Command: git checkout main

bash
git checkout main

What's happening:

Switches your current branch to main. Git updates HEAD to point at main and rewrites any files on disk that differ between the two branches. In this case, style.css gets replaced with the light-theme version (because that is what the Stage 3 commit contains), and index.html stays the same (it never changed on dark-theme).

This is what lets you try something on a branch without risk — main is preserved, and you can return to it exactly as it was.

Command: git merge dark-theme

bash
git merge dark-theme

What's happening:

git merge <branch> brings the commits from <branch> into your current branch. Because main had no new commits since dark-theme branched off, Git does the simplest possible merge: it moves the main label forward to the same commit dark-theme points at.

This is called a fast-forward merge. No merge commit is created — the history stays linear.

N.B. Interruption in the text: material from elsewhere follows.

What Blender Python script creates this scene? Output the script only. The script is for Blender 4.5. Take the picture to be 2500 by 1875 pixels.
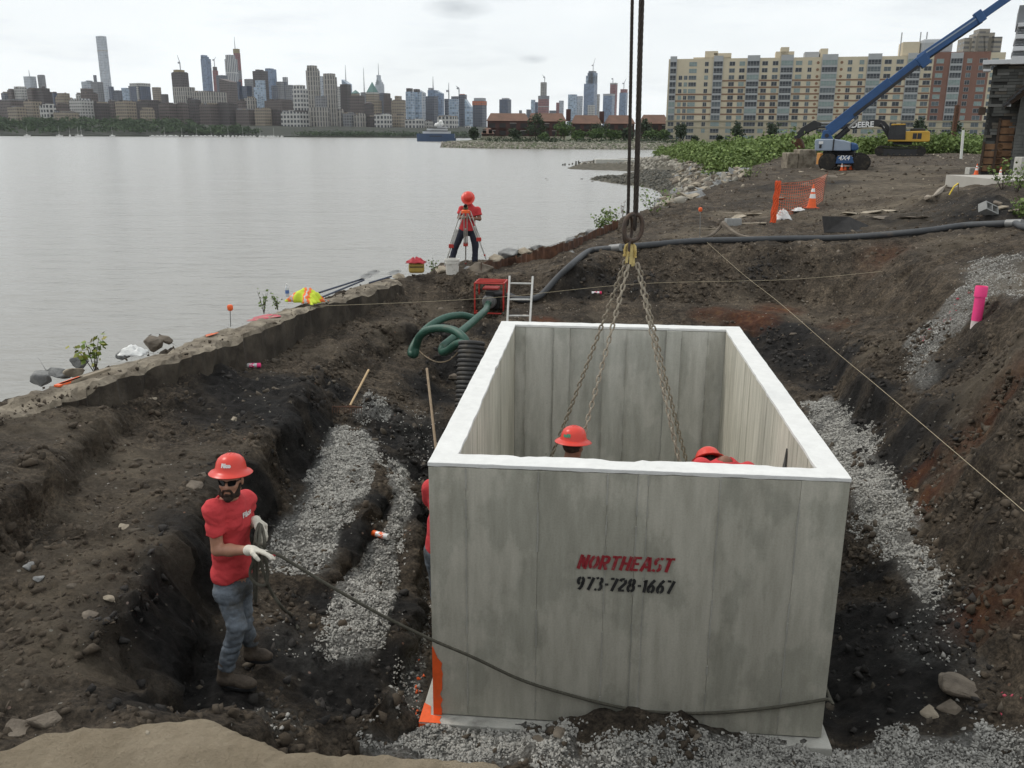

If main had gained its own commits in the meantime, Git would have created a merge commit with two parents. You do not hit that case here because nothing else touched main.

The result

After the merge:

  • main points at the same commit as dark-theme.
  • style.css on main is now the dark version.
  • dark-theme still exists as a label. You could delete it with git branch -d dark-theme, but you do not have to.

Why this matters

Every real project uses branches for features and fixes, then merges them back to a main line. The mental picture you just built — "a branch is a safe place to try things, and merging brings it home" — is the entire mental model for team Git workflows.